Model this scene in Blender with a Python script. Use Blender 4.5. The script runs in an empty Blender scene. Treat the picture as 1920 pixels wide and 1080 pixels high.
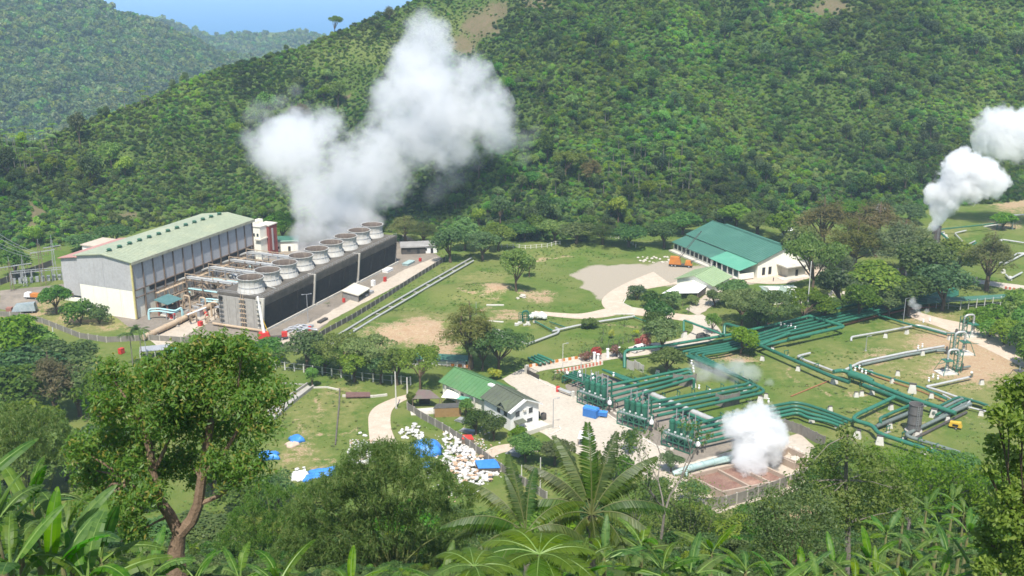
import bpy, bmesh, math, random
import numpy as np
from mathutils import Vector, Matrix
R = math.radians
S = bpy.context.scene
C = S.collection
random.seed(7)
RNG = np.random.default_rng(11)

# ------------------------------------------------------------------ camera, sky, sun, exposure
CAM_Z, FPX, PITCH = 115.0, 1970.0, R(16.94)
cd = bpy.data.cameras.new('camera'); cam = bpy.data.objects.new('camera', cd); C.objects.link(cam)
cam.location = (0, 0, CAM_Z); cam.rotation_euler = (math.pi/2 - PITCH, 0, 0)
cd.sensor_width = 36; cd.lens = 36*FPX/1920; cd.clip_start = 0.5; cd.clip_end = 60000
S.camera = cam
SUN_EL, SUN_V = 60, (-0.06, -0.998)
w = bpy.data.worlds.new('World'); S.world = w; w.use_nodes = True
nt = w.node_tree; bg = nt.nodes['Background']
sky = nt.nodes.new('ShaderNodeTexSky'); sky.sky_type = 'NISHITA'; sky.sun_disc = False
sky.sun_elevation = R(SUN_EL); sky.sun_rotation = math.atan2(SUN_V[0], SUN_V[1]) % (2*math.pi)
nt.links.new(sky.outputs[0], bg.inputs[0]); bg.inputs[1].default_value = 0.14
sl = bpy.data.lights.new('sun', 'SUN'); sl.energy = 5.0; sl.angle = R(0.53); sl.color = (1, 0.955, 0.88)
so = bpy.data.objects.new('sun', sl); C.objects.link(so)
sv = Vector((SUN_V[0]*math.cos(R(SUN_EL)), SUN_V[1]*math.cos(R(SUN_EL)), math.sin(R(SUN_EL))))
so.rotation_euler = sv.to_track_quat('Z', 'Y').to_euler(); so.location = (-200, -100, 400)
S.view_settings.view_transform = 'Standard'; S.view_settings.look = 'None'
S.view_settings.exposure = 0.55; S.view_settings.gamma = 1.0; S.view_settings.use_curve_mapping = False
cy = S.cycles
cy.max_bounces = 10; cy.diffuse_bounces = 4; cy.glossy_bounces = 2; cy.transmission_bounces = 4
cy.transparent_max_bounces = 6; cy.volume_bounces = 6; cy.volume_max_steps = 256
cy.use_denoising = True; cy.caustics_reflective = False; cy.caustics_refractive = False
cy.sample_clamp_indirect = 6; cy.pixel_filter_type = 'BLACKMAN_HARRIS'; cy.filter_width = 1.6

# ------------------------------------------------------------------ pixel <-> world
cT, sT = math.cos(PITCH), math.sin(PITCH)
def ray(px, py):
    u = (px-960)/FPX; v = (540-py)/FPX
    return Vector((u, cT+v*sT, -sT+v*cT))
def g(px, py, z=0.0):                # where the sight line meets the level z
    d = ray(px, py); k = (z-CAM_Z)/d.z
    return Vector((d.x*k, d.y*k, z))
def at(px, py, Y):                   # where the sight line is Y metres out
    d = ray(px, py); k = Y/d.y
    return Vector((d.x*k, Y, CAM_Z+d.z*k))
def proj(x, y, z):
    dz = z-CAM_Z
    f = y*cT - dz*sT; up = y*sT + dz*cT
    f = np.maximum(f, 1e-3)
    return 960+FPX*x/f, 540-FPX*up/f
def height_for(p, px, py):           # height over ground point p whose top shows at row py
    d = ray(px, py); return CAM_Z + d.z*(p.y/d.y)

# ------------------------------------------------------------------ numpy noise
def vnoise(x, y, seed=0):
    x = np.asarray(x, float); y = np.asarray(y, float)
    xi = np.floor(x).astype(np.int64); yi = np.floor(y).astype(np.int64)
    xf = x-xi; yf = y-yi
    def hsh(a, b):
        n = (a*374761393 + b*668265263 + seed*982451653) & 0x7fffffff
        n = ((n ^ (n >> 13))*1274126177) & 0x7fffffff
        return ((n ^ (n >> 16)) & 0xffff)/65535.0
    u = xf*xf*(3-2*xf); v = yf*yf*(3-2*yf)
    a = hsh(xi, yi); b = hsh(xi+1, yi); c = hsh(xi, yi+1); d = hsh(xi+1, yi+1)
    return (a*(1-u)+b*u)*(1-v) + (c*(1-u)+d*u)*v - 0.5
def fbm(x, y, seed=0, o=4):
    s = 0; a = 1.0
    for i in range(o):
        s = s + a*vnoise(np.asarray(x)*2**i, np.asarray(y)*2**i, seed+i); a *= 0.5
    return s
def sstep(a, b, x):
    t = np.clip((x-a)/(b-a), 0, 1); return t*t*(3-2*t)

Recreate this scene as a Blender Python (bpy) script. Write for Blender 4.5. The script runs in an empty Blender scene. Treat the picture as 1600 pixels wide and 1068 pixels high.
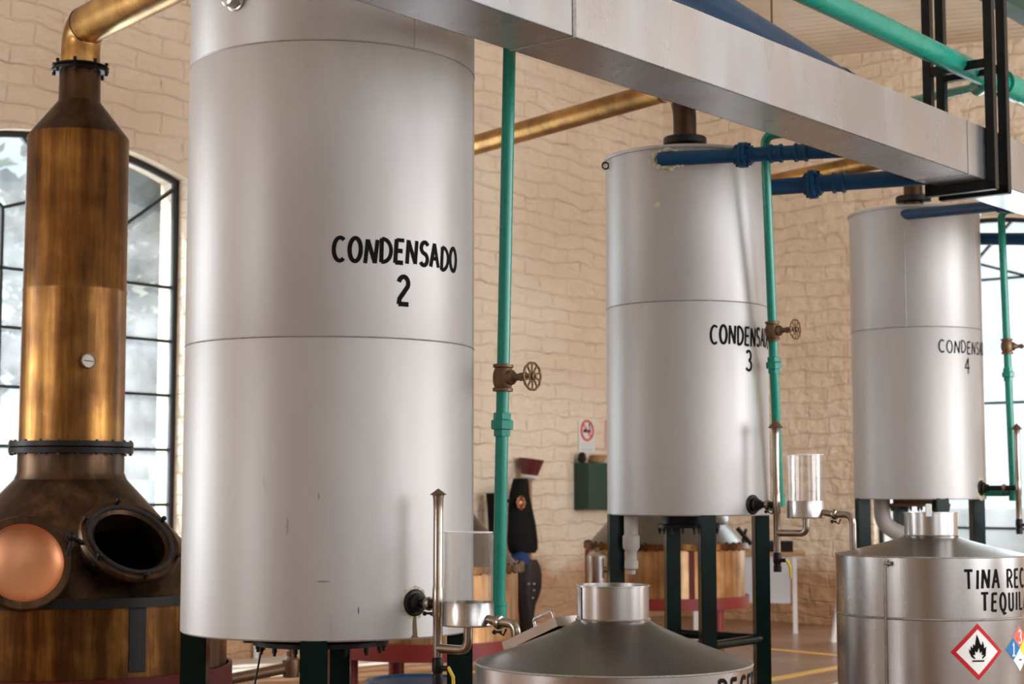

.....

#### Set exercise
From the opening line of the listing above through the line bearing "RNG = np.random.default_rng(11)", repeat each line exactly. Drop every picture.

#### Right answer
Model this scene in Blender with a Python script. Use Blender 4.5. The script runs in an empty Blender scene. Treat the picture as 1920 pixels wide and 1080 pixels high.
import bpy, bmesh, math, random
import numpy as np
from mathutils import Vector, Matrix
R = math.radians
S = bpy.context.scene
C = S.collection
random.seed(7)
RNG = np.random.default_rng(11)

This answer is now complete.